→ Written task:
Your task is to give the data again, exactly, with every line intact.

>>>>

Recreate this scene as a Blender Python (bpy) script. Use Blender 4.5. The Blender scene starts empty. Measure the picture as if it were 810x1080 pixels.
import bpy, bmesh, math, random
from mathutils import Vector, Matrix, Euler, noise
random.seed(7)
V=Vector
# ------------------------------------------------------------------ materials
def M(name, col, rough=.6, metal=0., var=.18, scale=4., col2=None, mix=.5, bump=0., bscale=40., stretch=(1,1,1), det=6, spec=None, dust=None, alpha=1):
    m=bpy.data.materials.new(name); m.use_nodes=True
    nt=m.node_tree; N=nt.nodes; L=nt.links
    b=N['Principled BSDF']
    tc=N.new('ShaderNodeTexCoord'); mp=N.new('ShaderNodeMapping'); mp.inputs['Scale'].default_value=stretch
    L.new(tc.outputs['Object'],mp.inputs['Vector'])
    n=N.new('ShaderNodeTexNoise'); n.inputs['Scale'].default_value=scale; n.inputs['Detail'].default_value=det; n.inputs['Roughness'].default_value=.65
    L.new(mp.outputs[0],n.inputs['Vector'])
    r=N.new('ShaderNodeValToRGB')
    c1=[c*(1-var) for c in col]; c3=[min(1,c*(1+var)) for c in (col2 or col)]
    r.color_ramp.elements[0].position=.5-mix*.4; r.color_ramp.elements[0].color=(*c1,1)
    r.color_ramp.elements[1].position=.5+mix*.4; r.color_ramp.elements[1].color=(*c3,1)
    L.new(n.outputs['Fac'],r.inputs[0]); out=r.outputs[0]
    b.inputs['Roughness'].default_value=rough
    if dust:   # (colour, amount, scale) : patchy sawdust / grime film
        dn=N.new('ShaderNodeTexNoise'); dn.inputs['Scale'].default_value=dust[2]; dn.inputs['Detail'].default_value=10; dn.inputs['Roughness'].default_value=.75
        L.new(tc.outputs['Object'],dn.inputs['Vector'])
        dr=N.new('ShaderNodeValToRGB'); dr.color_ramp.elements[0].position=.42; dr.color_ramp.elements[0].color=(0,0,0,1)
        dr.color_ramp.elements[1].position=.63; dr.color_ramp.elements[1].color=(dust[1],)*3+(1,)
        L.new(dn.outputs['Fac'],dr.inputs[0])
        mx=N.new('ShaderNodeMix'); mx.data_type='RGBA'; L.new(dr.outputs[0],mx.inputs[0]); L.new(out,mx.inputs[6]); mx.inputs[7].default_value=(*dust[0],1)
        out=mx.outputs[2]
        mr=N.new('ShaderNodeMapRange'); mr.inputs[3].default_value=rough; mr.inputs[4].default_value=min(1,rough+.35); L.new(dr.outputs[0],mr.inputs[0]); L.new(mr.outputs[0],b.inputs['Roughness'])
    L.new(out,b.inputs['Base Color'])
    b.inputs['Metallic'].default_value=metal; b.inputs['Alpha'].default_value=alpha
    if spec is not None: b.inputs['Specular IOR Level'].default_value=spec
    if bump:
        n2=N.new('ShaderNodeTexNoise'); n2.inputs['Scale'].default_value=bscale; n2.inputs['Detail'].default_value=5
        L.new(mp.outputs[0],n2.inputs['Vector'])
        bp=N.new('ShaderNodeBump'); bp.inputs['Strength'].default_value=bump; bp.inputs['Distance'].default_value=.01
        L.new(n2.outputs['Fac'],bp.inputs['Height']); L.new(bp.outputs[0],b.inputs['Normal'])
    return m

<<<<

→ Solution for this task:
Recreate this scene as a Blender Python (bpy) script. Use Blender 4.5. The Blender scene starts empty. Measure the picture as if it were 810x1080 pixels.
import bpy, bmesh, math, random
from mathutils import Vector, Matrix, Euler, noise
random.seed(7)
V=Vector
# ------------------------------------------------------------------ materials
def M(name, col, rough=.6, metal=0., var=.18, scale=4., col2=None, mix=.5, bump=0., bscale=40., stretch=(1,1,1), det=6, spec=None, dust=None, alpha=1):
    m=bpy.data.materials.new(name); m.use_nodes=True
    nt=m.node_tree; N=nt.nodes; L=nt.links
    b=N['Principled BSDF']
    tc=N.new('ShaderNodeTexCoord'); mp=N.new('ShaderNodeMapping'); mp.inputs['Scale'].default_value=stretch
    L.new(tc.outputs['Object'],mp.inputs['Vector'])
    n=N.new('ShaderNodeTexNoise'); n.inputs['Scale'].default_value=scale; n.inputs['Detail'].default_value=det; n.inputs['Roughness'].default_value=.65
    L.new(mp.outputs[0],n.inputs['Vector'])
    r=N.new('ShaderNodeValToRGB')
    c1=[c*(1-var) for c in col]; c3=[min(1,c*(1+var)) for c in (col2 or col)]
    r.color_ramp.elements[0].position=.5-mix*.4; r.color_ramp.elements[0].color=(*c1,1)
    r.color_ramp.elements[1].position=.5+mix*.4; r.color_ramp.elements[1].color=(*c3,1)
    L.new(n.outputs['Fac'],r.inputs[0]); out=r.outputs[0]
    b.inputs['Roughness'].default_value=rough
    if dust:   # (colour, amount, scale) : patchy sawdust / grime film
        dn=N.new('ShaderNodeTexNoise'); dn.inputs['Scale'].default_value=dust[2]; dn.inputs['Detail'].default_value=10; dn.inputs['Roughness'].default_value=.75
        L.new(tc.outputs['Object'],dn.inputs['Vector'])
        dr=N.new('ShaderNodeValToRGB'); dr.color_ramp.elements[0].position=.42; dr.color_ramp.elements[0].color=(0,0,0,1)
        dr.color_ramp.elements[1].position=.63; dr.color_ramp.elements[1].color=(dust[1],)*3+(1,)
        L.new(dn.outputs['Fac'],dr.inputs[0])
        mx=N.new('ShaderNodeMix'); mx.data_type='RGBA'; L.new(dr.outputs[0],mx.inputs[0]); L.new(out,mx.inputs[6]); mx.inputs[7].default_value=(*dust[0],1)
        out=mx.outputs[2]
        mr=N.new('ShaderNodeMapRange'); mr.inputs[3].default_value=rough; mr.inputs[4].default_value=min(1,rough+.35); L.new(dr.outputs[0],mr.inputs[0]); L.new(mr.outputs[0],b.inputs['Roughness'])
    L.new(out,b.inputs['Base Color'])
    b.inputs['Metallic'].default_value=metal; b.inputs['Alpha'].default_value=alpha
    if spec is not None: b.inputs['Specular IOR Level'].default_value=spec
    if bump:
        n2=N.new('ShaderNodeTexNoise'); n2.inputs['Scale'].default_value=bscale; n2.inputs['Detail'].default_value=5
        L.new(mp.outputs[0],n2.inputs['Vector'])
        bp=N.new('ShaderNodeBump'); bp.inputs['Strength'].default_value=bump; bp.inputs['Distance'].default_value=.01
        L.new(n2.outputs['Fac'],bp.inputs['Height']); L.new(bp.outputs[0],b.inputs['Normal'])
    return m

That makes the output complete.